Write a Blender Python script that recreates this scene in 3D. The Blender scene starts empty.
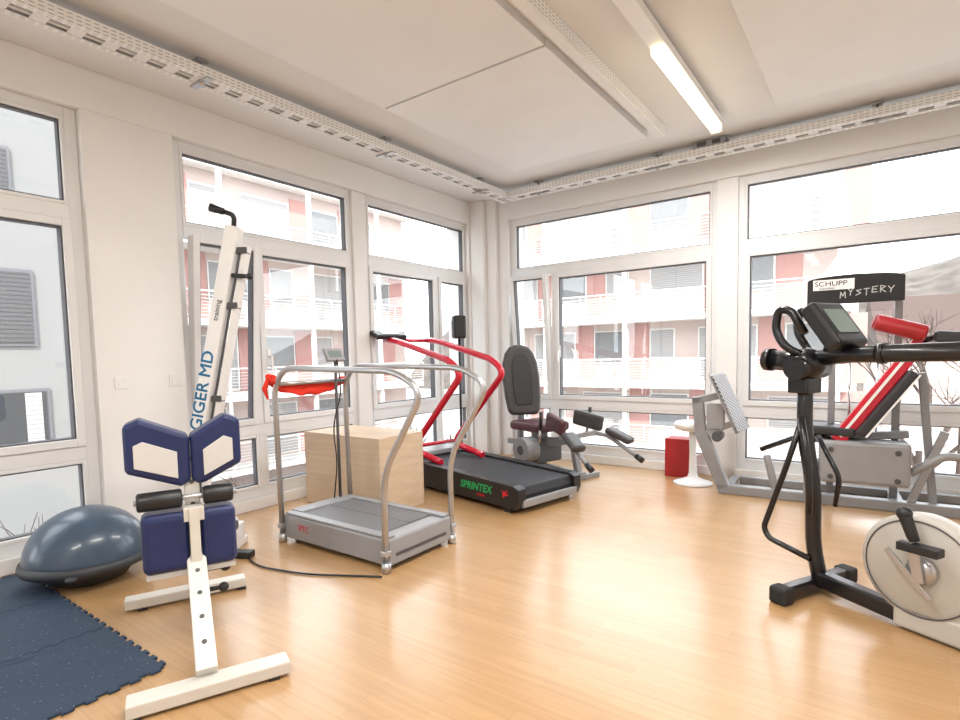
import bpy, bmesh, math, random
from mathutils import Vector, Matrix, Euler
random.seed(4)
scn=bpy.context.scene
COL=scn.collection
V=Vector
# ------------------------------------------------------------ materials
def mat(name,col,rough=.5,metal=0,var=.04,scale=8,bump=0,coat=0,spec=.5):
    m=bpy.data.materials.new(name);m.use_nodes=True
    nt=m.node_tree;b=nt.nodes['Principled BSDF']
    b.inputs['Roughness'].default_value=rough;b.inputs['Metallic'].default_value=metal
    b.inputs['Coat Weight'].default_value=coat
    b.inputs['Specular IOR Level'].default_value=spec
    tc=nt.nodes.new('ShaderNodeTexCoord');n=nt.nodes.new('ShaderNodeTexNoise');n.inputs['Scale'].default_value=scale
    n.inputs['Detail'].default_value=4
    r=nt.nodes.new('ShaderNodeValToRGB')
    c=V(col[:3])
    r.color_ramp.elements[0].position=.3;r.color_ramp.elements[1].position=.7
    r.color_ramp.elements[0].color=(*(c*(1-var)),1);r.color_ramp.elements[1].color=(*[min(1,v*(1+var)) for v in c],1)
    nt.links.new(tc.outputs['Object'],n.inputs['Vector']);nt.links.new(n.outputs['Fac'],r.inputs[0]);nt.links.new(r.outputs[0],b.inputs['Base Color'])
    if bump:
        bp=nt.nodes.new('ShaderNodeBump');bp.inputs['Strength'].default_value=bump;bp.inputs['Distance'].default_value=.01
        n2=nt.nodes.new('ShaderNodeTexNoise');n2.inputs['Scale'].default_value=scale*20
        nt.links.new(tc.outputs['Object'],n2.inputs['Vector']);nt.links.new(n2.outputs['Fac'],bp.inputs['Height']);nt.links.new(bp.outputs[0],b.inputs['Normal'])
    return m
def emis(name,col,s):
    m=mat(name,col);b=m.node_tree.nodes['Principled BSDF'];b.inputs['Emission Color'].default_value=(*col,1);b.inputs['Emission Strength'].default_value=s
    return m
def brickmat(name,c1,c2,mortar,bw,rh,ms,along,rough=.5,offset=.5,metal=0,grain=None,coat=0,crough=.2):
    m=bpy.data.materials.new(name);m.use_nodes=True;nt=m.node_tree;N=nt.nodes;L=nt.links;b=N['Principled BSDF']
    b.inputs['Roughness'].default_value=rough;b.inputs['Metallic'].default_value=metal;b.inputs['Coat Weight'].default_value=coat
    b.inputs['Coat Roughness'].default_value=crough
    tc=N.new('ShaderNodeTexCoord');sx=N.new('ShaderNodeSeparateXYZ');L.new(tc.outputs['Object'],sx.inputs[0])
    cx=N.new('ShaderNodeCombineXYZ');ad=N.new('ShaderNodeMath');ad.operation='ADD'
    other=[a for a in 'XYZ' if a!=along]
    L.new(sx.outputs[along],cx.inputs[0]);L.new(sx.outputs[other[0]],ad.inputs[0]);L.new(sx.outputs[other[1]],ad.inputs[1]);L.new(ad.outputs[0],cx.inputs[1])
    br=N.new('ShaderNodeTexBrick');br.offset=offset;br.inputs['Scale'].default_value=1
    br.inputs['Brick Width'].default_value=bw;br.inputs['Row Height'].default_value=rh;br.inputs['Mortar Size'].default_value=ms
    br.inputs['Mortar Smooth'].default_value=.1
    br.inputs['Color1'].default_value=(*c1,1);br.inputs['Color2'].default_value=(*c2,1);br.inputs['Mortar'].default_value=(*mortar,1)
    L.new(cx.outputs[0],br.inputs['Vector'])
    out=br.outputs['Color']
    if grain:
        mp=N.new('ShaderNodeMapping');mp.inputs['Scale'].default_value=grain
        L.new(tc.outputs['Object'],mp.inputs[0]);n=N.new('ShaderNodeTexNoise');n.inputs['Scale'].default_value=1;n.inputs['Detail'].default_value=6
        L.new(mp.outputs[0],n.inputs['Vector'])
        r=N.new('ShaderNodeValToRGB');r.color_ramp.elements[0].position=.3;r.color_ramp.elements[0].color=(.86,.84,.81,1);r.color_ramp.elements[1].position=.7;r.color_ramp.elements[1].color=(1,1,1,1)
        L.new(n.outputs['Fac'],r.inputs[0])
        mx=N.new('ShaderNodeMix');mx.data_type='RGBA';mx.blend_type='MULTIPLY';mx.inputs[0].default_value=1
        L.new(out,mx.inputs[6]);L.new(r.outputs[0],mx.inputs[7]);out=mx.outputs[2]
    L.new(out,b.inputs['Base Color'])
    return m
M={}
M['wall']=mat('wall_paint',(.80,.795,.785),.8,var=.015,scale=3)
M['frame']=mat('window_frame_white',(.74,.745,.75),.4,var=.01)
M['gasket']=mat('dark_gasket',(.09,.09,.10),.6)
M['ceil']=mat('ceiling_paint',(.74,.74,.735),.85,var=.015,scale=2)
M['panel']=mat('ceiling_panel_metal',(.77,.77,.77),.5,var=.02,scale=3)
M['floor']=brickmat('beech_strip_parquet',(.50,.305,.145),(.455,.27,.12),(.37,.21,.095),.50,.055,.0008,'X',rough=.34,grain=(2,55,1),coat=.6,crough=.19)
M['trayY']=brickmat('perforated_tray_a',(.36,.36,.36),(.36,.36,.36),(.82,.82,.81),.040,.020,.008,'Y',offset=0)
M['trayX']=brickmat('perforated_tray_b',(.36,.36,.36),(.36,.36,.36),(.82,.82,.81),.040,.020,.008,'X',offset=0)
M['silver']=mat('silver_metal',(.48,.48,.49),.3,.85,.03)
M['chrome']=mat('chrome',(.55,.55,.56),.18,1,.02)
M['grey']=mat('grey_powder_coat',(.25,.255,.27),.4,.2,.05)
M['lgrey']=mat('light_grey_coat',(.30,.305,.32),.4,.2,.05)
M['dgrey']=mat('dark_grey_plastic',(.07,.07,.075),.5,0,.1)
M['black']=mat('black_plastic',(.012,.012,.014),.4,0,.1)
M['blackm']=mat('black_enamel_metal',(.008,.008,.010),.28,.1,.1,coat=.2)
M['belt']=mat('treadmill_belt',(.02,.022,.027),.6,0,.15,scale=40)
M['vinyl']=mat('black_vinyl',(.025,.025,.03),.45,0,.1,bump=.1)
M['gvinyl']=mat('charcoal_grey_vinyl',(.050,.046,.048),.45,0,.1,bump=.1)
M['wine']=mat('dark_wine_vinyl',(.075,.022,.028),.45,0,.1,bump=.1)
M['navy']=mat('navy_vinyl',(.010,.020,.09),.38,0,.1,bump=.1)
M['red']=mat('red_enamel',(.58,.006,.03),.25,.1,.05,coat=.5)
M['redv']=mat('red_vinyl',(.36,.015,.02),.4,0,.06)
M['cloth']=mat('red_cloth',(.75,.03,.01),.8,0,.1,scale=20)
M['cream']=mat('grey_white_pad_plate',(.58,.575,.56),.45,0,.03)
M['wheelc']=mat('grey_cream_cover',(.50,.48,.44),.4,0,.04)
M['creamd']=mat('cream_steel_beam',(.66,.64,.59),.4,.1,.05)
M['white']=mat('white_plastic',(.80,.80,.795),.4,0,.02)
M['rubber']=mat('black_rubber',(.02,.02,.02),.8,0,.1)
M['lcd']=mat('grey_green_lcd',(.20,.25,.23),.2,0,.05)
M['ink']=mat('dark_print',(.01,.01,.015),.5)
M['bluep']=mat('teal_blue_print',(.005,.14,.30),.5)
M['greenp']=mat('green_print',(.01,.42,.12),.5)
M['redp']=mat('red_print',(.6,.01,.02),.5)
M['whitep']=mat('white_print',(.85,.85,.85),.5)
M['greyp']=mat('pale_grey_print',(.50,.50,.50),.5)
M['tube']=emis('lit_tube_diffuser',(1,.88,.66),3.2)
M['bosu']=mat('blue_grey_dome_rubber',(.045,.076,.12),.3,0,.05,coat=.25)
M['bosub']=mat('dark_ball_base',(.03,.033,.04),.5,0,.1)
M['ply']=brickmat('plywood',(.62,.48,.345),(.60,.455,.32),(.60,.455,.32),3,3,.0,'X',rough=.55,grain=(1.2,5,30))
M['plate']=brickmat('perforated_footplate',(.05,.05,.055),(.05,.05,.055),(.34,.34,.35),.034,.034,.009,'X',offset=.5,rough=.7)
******
#### [PROBLEM STATEMENT]
Copy each line of the listing that holds the word "scene".

#### [EXPECTED ANSWER]
Write a Blender Python script that recreates this scene in 3D. The Blender scene starts empty.
scn=bpy.context.scene